The first carpet store started in Detroit ruined two or three firms; Mr. Lafferty thought the first man who sold carpets was a man named Wendell. He busted. But when Luther Beecher, of the Biddle house, came in, he made some money on carpets. But old Joe Campau wouldn't have anything to do with the new fangled carpets. He regarded good colored rag carpets as good enough for anybody, and declared a decided penchant for Indian mats. Those Indian mats, by the way, would be highly appreciated in those days of a growing taste for the rug farm of carpeting. They were woven of the small round reeds that grew along the river margin in many places, such as that near the mouth of the Rouge River, and were quite definitely colored by the tasteful squaws. There are plenty of them left yet in that splendid wilderness of reeds below and adjoining the Rouge, but the busy squaws are things of the dreamy past. 

Old Joe, according to the grandson of the older Mr. Lafferty, always looked at the darker side. They called him eccentric because he would not let his wife and daughters go when he wanted to hold on. They wanted to be stylish and he wanted to go in the old familiar way which he loved. He didn't care to change and would not if he could help it. Old Joe's front door was cut through horizontally in the middle like a mill door. He had it arranged in this way to enable him to lean on the bottom part and look out on what was going on in Jefferson Avenue. He would occupy that coign of vantage for several hours. He would keep the young merchants under close observation; and it was a favorite pastime of his to draw conclusions from their action , and prophesy which would fail and which would succeed. If a young merchant put on any style, old Joe would be sure to predict his downfall. Old Joe's patience used to be tried by Frenchmen coming to get employment with him. They would always get it, but they would never be back after one day. He had a pile of stones in the back yard which the hired man was sent to wheel and pile in one corner, and when this was finished the old man would set him to wheeling and piling the same stones into the same corner they were at first, and so on til 6 o'clock, when the man took his pay and never came back again. 

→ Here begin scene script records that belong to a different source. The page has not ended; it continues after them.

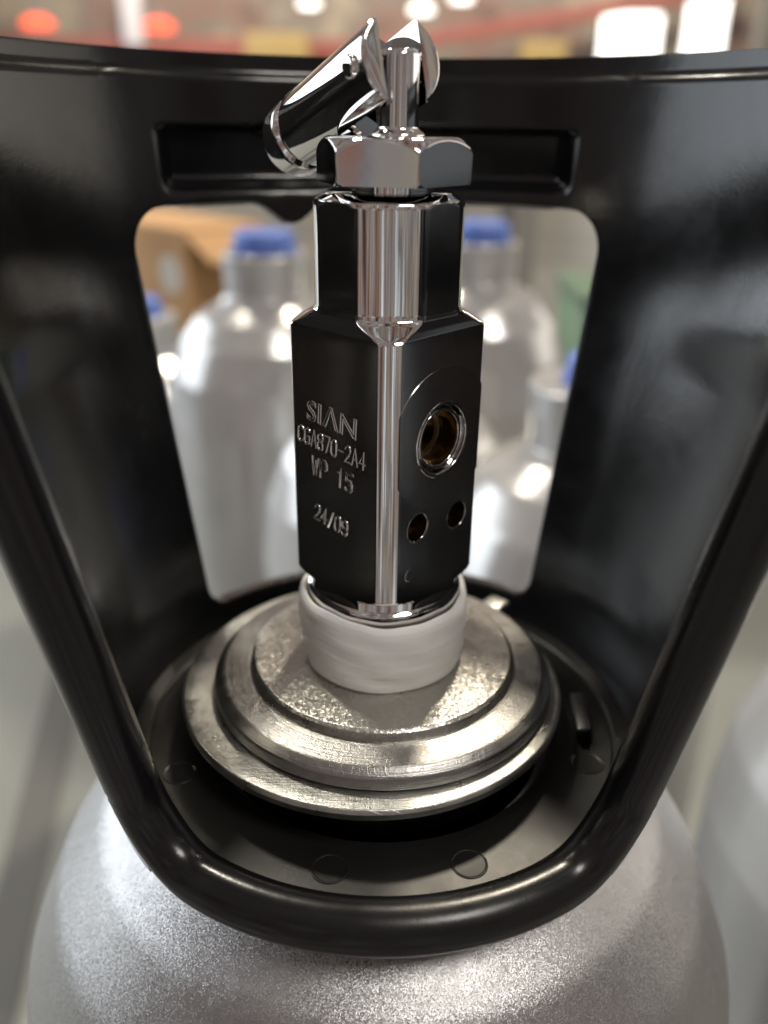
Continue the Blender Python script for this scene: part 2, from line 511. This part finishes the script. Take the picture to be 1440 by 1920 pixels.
# stamped lettering on the left flat
def stamp(txt, u0, u1, z0, z1, outline, tilt=-4.0, thin=.10):
    cu = bpy.data.curves.new('lettering', 'FONT')
    cu.body = txt
    cu.size = 1.0
    cu.resolution_u = 3
    o = bpy.data.objects.new('tmp', cu); COL.objects.link(o)
    dg = bpy.context.evaluated_depsgraph_get(); dg.update()
    me = bpy.data.meshes.new_from_object(o.evaluated_get(dg))
    xs = [v.co.x for v in me.vertices]; ys = [v.co.y for v in me.vertices]
    bx, by = (min(xs), max(xs)), (min(ys), max(ys))
    sx, sy = (u1 - u0) / (bx[1] - bx[0]), (z1 - z0) / (by[1] - by[0])
    # boundary outlines -> little rounded ridges
    bm = bmesh.new(); bm.from_mesh(me)
    bmesh.ops.remove_doubles(bm, verts=bm.verts, dist=1e-5)
    A = Matrix.Translation(((u0 + u1) / 2, (z0 + z1) / 2, 0)) @ Matrix.Rotation(R(tilt), 4, 'Z') @ Matrix.Diagonal((sx, sy, 1, 1)) @ Matrix.Translation((-(bx[0] + bx[1]) / 2, -(by[0] + by[1]) / 2, 0))
    bmesh.ops.transform(bm, matrix=A, verts=bm.verts)
    bed = [e_ for e_ in bm.edges if len(e_.link_faces) == 1]
    verts, faces = [], []
    def ridge(p, q, w, h):
        d = (q - p); L = d.length
        if L < 1e-6: return
        d.normalize(); s = Vector((-d.y, d.x, 0)) * w
        p = p - d * w * .5; q = q + d * w * .5
        b0 = len(verts)
        for base in (p, q):
            for off, hh in ((-1, -.05), (-.55, h * .75), (0, h), (.55, h * .75), (1, -.05)):
                verts.append(tuple(base + s * off + Vector((0, 0, AP + hh))))
        for a in range(4): faces.append((b0 + a, b0 + a + 1, b0 + 5 + a + 1, b0 + 5 + a))
        faces.append((b0, b0 + 1, b0 + 2, b0 + 3, b0 + 4)); faces.append((b0 + 5, b0 + 6, b0 + 7, b0 + 8, b0 + 9))
    for e_ in bed:
        ridge(e_.verts[0].co.copy(), e_.verts[1].co.copy(), thin, .17)
    bm.free()
    bpy.data.objects.remove(o)
    P = [tuple(FL @ Vector(v)) for v in verts]
    return mesh_obj('lettering', P, faces, chrome, valve, True, 60)
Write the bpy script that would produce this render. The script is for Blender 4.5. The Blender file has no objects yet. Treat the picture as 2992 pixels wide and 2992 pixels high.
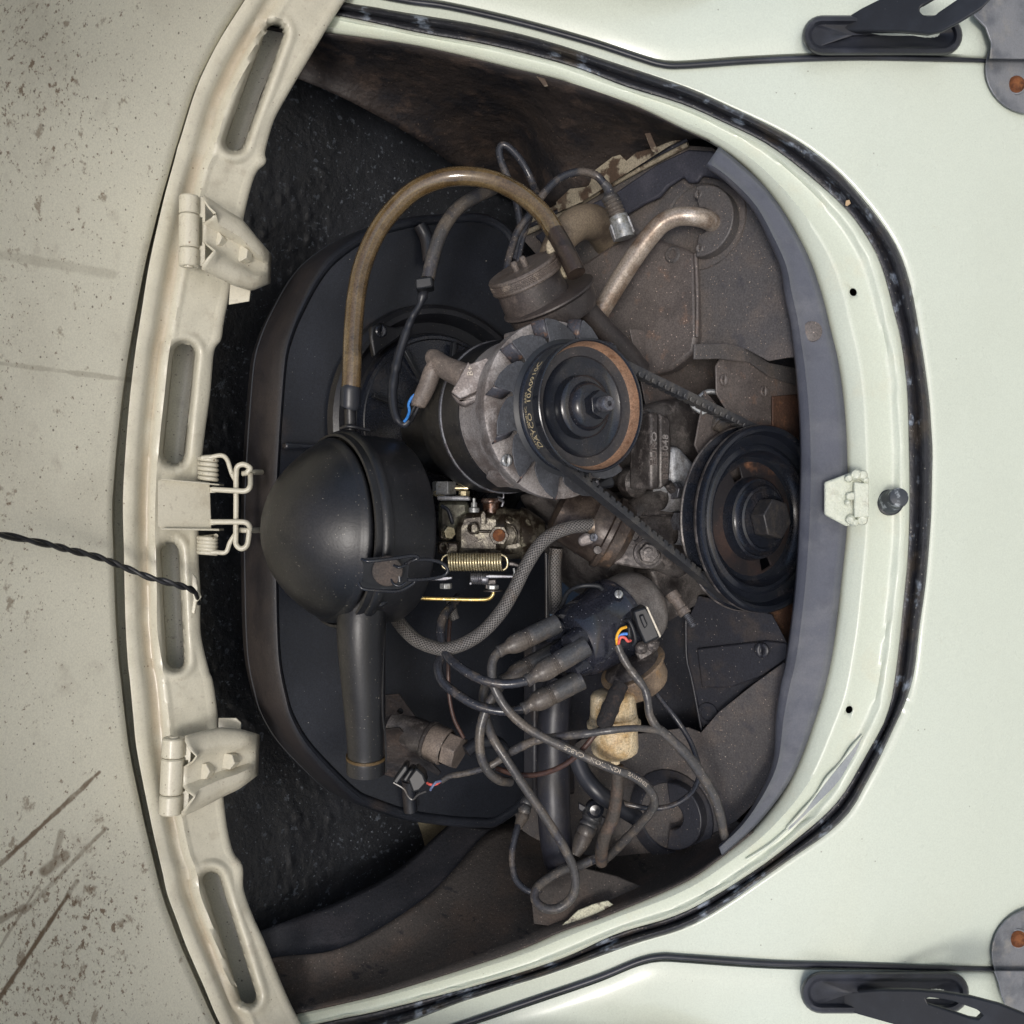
import bpy, math, random
from mathutils import Vector, noise as mnoise
from mathutils.geometry import tessellate_polygon
random.seed(7)
scene = bpy.context.scene
COL = scene.collection

# ------------------------------------------------------------------ camera
# The photograph was taken with the phone turned: image left is up, image top is the car's right.
PITCH = math.radians(35.0)
FPX, CPX = 3000.0, 1496.0                       # focal length and centre in photo pixels (2992 wide)
CAM = Vector((0.0, -0.648, 1.144))
cp_, sp_ = math.cos(PITCH), math.sin(PITCH)
VV = Vector((0, cp_, -sp_))                     # view direction
RR = Vector((0, -sp_, -cp_))                    # image right
UU = Vector((1, 0, 0))                          # image up
cam_data = bpy.data.cameras.new('camera')
cam_data.sensor_width = 36.0
cam_data.lens = 36.0 * FPX / 2992.0
cam_data.clip_start = 0.02
cam_data.clip_end = 2000
cam = bpy.data.objects.new('camera', cam_data)
COL.objects.link(cam)
from mathutils import Matrix
mw = Matrix((RR, UU, -VV)).transposed().to_4x4()
mw.translation = CAM
cam.matrix_world = mw
scene.camera = cam

# ------------------------------------------------------------------ light
SUN_EL, SUN_AZ = math.radians(43), math.radians(192)      # azimuth: from behind the photographer, a little to the left
world = bpy.data.worlds.new('World')
scene.world = world
world.use_nodes = True
wn = world.node_tree
wn.nodes.clear()
sky = wn.nodes.new('ShaderNodeTexSky')
sky.sky_type = 'NISHITA'
sky.sun_disc = False
sky.sun_elevation = SUN_EL
sky.sun_rotation = SUN_AZ
sky.air_density = 1.0
sky.dust_density = 2.6
sky.ozone_density = 0.6
bg = wn.nodes.new('ShaderNodeBackground')
bg.inputs['Strength'].default_value = 0.13
wo = wn.nodes.new('ShaderNodeOutputWorld')
wn.links.new(sky.outputs[0], bg.inputs[0])
wn.links.new(bg.outputs[0], wo.inputs[0])
sl = bpy.data.lights.new('sun', 'SUN')
sl.energy = 1.5
sl.angle = math.radians(12)
sl.color = (1.0, 0.975, 0.94)
so = bpy.data.objects.new('sun', sl)
COL.objects.link(so)
sd = Vector((math.sin(SUN_AZ) * math.cos(SUN_EL), math.cos(SUN_AZ) * math.cos(SUN_EL), math.sin(SUN_EL)))
so.rotation_euler = sd.to_track_quat('Z', 'Y').to_euler()
so.location = (0, -3, 4)
vs = scene.view_settings
vs.view_transform = 'Standard'
vs.look = 'None'
vs.exposure = 0.0
vs.gamma = 1.0
vs.use_curve_mapping = False
scene.display_settings.display_device = 'sRGB'
scene.cycles.max_bounces = 8
scene.cycles.diffuse_bounces = 4
scene.cycles.glossy_bounces = 3

# ------------------------------------------------------------------ geometry helpers
def P(x, y, d):                                  # photo pixel at distance d along the optical axis
    return CAM + d * (VV + ((x - CPX) / FPX) * RR + ((CPX - y) / FPX) * UU)
def PY(x, y, Y):                                 # photo pixel on the plane world-y = Y
    r = (x - CPX) / FPX
    return P(x, y, (Y - CAM.y) / (cp_ - r * sp_))
TS = .35                                         # the engine tin slopes down towards the rear of the car
TN = Vector((0, -TS, 1)).normalized()
TY = Vector((0, 1, TS)).normalized()
def PZ(x, y, Z):                                 # photo pixel on the sloping tin plane
    return P(x, y, dZ(x, Z))
def dY(x, Y):
    return (Y - CAM.y) / (cp_ - (x - CPX) / FPX * sp_)
def dZ(x, Z):
    r = (x - CPX) / FPX
    return (CAM.z - Z - TS * (CAM.y - .09)) / (sp_ + r * cp_ + TS * (cp_ - r * sp_))

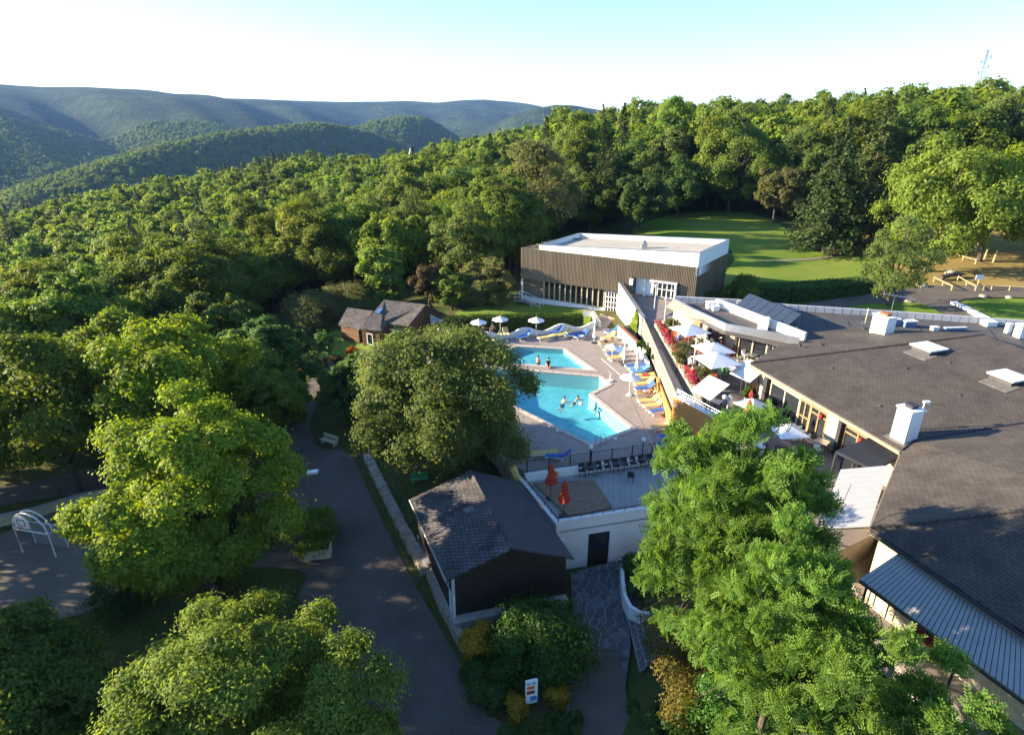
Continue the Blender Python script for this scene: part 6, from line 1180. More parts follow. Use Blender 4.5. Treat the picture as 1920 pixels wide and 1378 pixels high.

One day, a Frenchman came along and said he saw some shingles loose on old Joe's house, and Joe set him to work to repair it. Old Joe brought a ladder and sent the man up and took the ladder away. It was only ten minutes work, and when the man got through he began to call out to get down. But old Joe heard him swear, but he did not touch the ladder. The day was cold and the man had to stamp his feet and whack his arms to keep himself warm, and swear to keep his throat warm. The roof was a steep one and one step off the ridge would send him head over heels into the street. So he staid there until 6 o'clock came, when old Joe brought the ladder to bring him down and paid him. If the man ain't dead, he remembers old Joe.

(Addendum; Peter Lafferty was born in 1831, date of death is unknown.)